Italy's headline inflation report, the HICP, showed that prices fell by 1.1% in March. The core measure for the HICP showed prices falling 0.3% in March. These changes came after a headline increase of 0.5% and a core increase of 1.2% in February.
The sequential percent changes in the HICP show that Italian headline inflation is moving lower. Prices are up 8% over 12 months, up at a 6% annual rate over 6 months and falling at a 4.6% annual rate over 3 months. In contrast, core inflation shows some but much less inflation progress. The core deceleration is much more moderate as prices are up by 6.8% over 12 months, they soften to gain 6.5% at an annual rate over 6 months and then slow to a 6.2% annual rate over at 3 months. For the most part, core inflation has a very, very, small deceleration built into it.
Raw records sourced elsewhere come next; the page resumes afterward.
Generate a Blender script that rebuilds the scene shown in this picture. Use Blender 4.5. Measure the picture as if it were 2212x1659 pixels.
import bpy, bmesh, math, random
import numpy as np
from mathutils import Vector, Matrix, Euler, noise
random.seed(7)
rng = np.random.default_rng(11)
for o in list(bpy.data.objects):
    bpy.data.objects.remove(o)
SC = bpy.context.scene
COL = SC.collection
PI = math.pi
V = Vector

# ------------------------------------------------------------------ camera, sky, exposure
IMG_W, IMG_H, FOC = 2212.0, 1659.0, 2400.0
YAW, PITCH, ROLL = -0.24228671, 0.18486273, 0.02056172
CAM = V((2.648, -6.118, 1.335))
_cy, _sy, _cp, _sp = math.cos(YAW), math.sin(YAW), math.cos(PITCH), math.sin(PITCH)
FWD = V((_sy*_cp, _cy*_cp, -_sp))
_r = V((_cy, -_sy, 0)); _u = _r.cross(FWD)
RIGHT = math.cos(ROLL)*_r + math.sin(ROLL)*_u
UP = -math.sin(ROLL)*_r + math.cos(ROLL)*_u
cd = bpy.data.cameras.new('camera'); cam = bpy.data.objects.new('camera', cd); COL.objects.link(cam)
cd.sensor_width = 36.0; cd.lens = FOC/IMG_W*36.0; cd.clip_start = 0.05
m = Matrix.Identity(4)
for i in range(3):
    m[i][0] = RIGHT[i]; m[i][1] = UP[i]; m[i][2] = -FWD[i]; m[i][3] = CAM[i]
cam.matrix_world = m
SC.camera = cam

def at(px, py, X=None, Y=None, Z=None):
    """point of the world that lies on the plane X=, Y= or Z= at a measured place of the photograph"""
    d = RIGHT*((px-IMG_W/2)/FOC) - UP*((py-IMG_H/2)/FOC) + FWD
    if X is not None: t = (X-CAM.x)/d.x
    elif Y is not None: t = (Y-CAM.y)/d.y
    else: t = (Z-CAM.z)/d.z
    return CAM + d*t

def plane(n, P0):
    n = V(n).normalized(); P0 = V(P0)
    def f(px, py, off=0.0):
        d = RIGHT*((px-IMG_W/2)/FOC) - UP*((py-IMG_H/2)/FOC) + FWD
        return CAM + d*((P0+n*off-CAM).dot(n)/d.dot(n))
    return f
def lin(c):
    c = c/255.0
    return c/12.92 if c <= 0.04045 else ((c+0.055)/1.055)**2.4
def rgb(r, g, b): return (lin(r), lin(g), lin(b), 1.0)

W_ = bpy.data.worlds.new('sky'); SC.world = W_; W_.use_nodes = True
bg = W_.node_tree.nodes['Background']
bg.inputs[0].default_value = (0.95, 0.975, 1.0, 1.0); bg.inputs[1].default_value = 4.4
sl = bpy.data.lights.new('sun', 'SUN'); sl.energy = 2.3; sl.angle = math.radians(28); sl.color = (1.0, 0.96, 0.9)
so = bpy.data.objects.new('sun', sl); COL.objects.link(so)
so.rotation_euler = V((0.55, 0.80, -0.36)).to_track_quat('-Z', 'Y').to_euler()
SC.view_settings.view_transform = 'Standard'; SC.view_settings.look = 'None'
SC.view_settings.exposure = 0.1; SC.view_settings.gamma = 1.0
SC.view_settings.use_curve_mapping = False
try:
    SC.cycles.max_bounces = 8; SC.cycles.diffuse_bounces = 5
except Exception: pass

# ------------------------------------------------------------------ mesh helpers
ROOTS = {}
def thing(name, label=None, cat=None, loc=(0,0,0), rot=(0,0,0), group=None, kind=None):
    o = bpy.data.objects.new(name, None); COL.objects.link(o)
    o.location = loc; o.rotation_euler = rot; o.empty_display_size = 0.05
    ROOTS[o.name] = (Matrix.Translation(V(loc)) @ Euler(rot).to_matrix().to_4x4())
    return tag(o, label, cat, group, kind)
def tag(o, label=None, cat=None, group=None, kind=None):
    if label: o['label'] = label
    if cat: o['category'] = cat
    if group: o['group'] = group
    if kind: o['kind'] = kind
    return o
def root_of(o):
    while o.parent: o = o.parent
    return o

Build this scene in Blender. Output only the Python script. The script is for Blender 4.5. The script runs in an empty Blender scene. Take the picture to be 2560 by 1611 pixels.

Domestic vs. HICP inflation Italy also reports out a domestic CPI; the domestic CPI for Italy fell by 0.5% in March, but the core CPI did not follow suit and was up by 0.4%. Italy's headline CPI report shows inflation falling sequentially parroting the HICP result. Headline inflation rises by 7.5% over 12 months, rises at a 6.7% annual rate over 6 months and then it falls at a 2.3% annual rate over 3 months. Core inflation for the domestic measure shows more of a decline than it does in the HICP measure. Italy's domestic core inflation is up by 6.3% over 12 months, up at a 6% annual rate over 6 months, and up at a 5.5% annual rate over 3 months. The difference between the 12-month and the 3-month inflation rate is just a little bit less than a percentage point at minus 0.8% comparing annual rates. It’s a modest pace of deceleration.
Inflation diffusion is not linear Diffusion calculations (performed on domestic CPI data) show that Italian inflation over 12 months is broadly higher than it was 12-months ago with inflation accelerating in 83.3% of the categories. However, over six months inflation accelerates in only 41.7% of the categories compared to their pace over 12 months. Over 3 months inflation accelerates in 62.5% of the categories compared to their inflation rate over 6 months. Therefore, while the inflation rates have stepped down from 12-months, to 6-months, to 3-months, diffusion calculations show that these trends are not uniform across categories and that over 3 months, despite the sharp decline in inflation compared to earlier metrics, there are a number of categories where inflation is still rising when compared to its pace of 6-months ago.